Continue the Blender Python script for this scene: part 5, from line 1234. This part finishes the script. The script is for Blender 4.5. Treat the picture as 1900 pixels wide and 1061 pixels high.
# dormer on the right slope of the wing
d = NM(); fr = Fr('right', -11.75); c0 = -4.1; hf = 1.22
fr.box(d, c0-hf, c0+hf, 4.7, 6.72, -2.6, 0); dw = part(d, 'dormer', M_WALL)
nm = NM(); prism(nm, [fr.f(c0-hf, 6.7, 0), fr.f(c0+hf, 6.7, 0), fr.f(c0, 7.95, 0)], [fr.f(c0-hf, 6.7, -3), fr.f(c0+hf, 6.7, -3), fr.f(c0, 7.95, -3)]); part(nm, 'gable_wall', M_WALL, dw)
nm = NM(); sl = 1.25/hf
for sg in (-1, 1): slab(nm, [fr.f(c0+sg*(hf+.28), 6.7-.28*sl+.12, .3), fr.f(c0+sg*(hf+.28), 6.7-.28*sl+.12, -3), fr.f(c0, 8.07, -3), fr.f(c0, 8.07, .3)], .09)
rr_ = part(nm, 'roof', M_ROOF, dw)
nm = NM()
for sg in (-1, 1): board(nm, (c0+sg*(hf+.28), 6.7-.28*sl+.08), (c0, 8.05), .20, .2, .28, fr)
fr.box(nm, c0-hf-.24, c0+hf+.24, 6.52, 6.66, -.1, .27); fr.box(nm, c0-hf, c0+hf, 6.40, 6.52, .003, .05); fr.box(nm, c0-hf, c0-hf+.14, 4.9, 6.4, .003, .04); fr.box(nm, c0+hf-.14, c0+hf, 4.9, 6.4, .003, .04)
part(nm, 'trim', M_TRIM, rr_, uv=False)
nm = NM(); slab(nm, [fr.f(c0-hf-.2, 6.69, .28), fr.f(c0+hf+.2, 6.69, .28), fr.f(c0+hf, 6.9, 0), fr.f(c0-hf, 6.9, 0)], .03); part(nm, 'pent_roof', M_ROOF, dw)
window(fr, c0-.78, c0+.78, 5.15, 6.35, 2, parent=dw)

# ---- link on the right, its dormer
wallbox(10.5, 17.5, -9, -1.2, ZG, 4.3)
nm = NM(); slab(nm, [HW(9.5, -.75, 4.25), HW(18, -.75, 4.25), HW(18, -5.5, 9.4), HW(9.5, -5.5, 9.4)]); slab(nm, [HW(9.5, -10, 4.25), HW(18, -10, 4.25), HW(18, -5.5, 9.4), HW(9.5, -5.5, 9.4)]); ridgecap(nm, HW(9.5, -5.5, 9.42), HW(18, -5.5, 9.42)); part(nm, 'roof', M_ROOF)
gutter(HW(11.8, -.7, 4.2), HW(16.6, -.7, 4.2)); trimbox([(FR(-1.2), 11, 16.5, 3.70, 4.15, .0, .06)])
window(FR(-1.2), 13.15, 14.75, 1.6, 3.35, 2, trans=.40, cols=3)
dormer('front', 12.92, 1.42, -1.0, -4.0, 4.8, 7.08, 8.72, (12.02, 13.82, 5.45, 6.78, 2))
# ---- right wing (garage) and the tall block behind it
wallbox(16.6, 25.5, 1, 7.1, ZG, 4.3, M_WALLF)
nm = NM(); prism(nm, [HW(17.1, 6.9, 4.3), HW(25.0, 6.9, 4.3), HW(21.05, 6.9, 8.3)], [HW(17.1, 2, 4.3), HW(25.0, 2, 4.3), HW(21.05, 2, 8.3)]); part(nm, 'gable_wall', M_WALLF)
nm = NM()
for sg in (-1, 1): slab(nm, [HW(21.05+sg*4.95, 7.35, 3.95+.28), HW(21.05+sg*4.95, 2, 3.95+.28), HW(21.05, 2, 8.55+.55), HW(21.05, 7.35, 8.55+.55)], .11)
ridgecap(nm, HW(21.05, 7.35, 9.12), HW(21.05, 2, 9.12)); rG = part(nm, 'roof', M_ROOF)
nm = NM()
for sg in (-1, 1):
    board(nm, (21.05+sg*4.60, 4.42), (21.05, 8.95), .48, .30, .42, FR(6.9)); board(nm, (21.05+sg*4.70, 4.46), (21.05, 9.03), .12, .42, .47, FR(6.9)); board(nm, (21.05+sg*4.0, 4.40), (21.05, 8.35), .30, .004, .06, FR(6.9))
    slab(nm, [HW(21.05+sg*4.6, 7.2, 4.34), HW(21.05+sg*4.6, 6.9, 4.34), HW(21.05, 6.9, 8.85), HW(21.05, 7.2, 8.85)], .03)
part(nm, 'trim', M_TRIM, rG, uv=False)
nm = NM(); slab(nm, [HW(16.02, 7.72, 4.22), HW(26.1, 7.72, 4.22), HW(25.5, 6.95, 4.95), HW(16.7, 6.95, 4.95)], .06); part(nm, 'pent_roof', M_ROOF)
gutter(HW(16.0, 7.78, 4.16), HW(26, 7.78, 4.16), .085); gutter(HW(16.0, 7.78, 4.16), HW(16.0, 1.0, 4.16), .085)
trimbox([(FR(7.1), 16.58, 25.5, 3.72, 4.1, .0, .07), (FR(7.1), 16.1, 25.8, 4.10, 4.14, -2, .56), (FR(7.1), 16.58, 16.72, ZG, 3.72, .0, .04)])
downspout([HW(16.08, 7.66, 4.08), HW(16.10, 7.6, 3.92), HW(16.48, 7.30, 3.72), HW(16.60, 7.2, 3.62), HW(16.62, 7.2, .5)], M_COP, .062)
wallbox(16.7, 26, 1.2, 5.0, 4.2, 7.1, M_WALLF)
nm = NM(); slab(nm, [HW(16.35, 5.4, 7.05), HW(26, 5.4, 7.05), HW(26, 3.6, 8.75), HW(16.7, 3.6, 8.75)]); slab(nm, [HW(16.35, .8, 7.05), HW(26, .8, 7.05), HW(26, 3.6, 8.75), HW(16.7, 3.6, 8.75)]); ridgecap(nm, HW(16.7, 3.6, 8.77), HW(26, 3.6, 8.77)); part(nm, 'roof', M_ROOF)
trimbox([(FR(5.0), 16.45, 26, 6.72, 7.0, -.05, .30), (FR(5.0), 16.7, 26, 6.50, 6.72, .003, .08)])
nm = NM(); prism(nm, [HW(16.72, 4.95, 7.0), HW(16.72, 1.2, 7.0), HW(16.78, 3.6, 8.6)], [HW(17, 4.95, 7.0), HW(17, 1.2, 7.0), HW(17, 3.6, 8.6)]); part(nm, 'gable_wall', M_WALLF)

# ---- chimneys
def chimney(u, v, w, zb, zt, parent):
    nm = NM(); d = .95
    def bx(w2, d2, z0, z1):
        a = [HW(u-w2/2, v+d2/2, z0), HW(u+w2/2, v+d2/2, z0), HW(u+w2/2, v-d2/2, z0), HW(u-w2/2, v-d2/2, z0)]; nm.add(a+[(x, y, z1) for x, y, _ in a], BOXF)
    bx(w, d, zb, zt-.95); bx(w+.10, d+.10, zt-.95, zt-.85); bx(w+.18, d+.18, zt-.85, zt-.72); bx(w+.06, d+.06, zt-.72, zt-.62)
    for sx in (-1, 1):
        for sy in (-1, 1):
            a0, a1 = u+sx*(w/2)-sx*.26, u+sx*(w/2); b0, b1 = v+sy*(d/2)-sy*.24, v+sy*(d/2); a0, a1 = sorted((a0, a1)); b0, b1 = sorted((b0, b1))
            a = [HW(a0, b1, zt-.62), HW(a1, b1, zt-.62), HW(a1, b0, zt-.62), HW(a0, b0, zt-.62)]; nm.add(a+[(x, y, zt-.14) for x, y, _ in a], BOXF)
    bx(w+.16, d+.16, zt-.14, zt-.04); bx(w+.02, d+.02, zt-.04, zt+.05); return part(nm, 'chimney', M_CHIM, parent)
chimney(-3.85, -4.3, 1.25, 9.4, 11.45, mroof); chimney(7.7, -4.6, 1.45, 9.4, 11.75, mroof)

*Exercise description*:
Return a word-for-word copy of the lines from the beginning of the listing to the line holding "window(fr, c0-.78, c0+.78, 5.15, 6.35, 2, parent=dw)", both kept.

*The output*:
Continue the Blender Python script for this scene: part 5, from line 1234. This part finishes the script. The script is for Blender 4.5. Treat the picture as 1900 pixels wide and 1061 pixels high.
# dormer on the right slope of the wing
d = NM(); fr = Fr('right', -11.75); c0 = -4.1; hf = 1.22
fr.box(d, c0-hf, c0+hf, 4.7, 6.72, -2.6, 0); dw = part(d, 'dormer', M_WALL)
nm = NM(); prism(nm, [fr.f(c0-hf, 6.7, 0), fr.f(c0+hf, 6.7, 0), fr.f(c0, 7.95, 0)], [fr.f(c0-hf, 6.7, -3), fr.f(c0+hf, 6.7, -3), fr.f(c0, 7.95, -3)]); part(nm, 'gable_wall', M_WALL, dw)
nm = NM(); sl = 1.25/hf
for sg in (-1, 1): slab(nm, [fr.f(c0+sg*(hf+.28), 6.7-.28*sl+.12, .3), fr.f(c0+sg*(hf+.28), 6.7-.28*sl+.12, -3), fr.f(c0, 8.07, -3), fr.f(c0, 8.07, .3)], .09)
rr_ = part(nm, 'roof', M_ROOF, dw)
nm = NM()
for sg in (-1, 1): board(nm, (c0+sg*(hf+.28), 6.7-.28*sl+.08), (c0, 8.05), .20, .2, .28, fr)
fr.box(nm, c0-hf-.24, c0+hf+.24, 6.52, 6.66, -.1, .27); fr.box(nm, c0-hf, c0+hf, 6.40, 6.52, .003, .05); fr.box(nm, c0-hf, c0-hf+.14, 4.9, 6.4, .003, .04); fr.box(nm, c0+hf-.14, c0+hf, 4.9, 6.4, .003, .04)
part(nm, 'trim', M_TRIM, rr_, uv=False)
nm = NM(); slab(nm, [fr.f(c0-hf-.2, 6.69, .28), fr.f(c0+hf+.2, 6.69, .28), fr.f(c0+hf, 6.9, 0), fr.f(c0-hf, 6.9, 0)], .03); part(nm, 'pent_roof', M_ROOF, dw)
window(fr, c0-.78, c0+.78, 5.15, 6.35, 2, parent=dw)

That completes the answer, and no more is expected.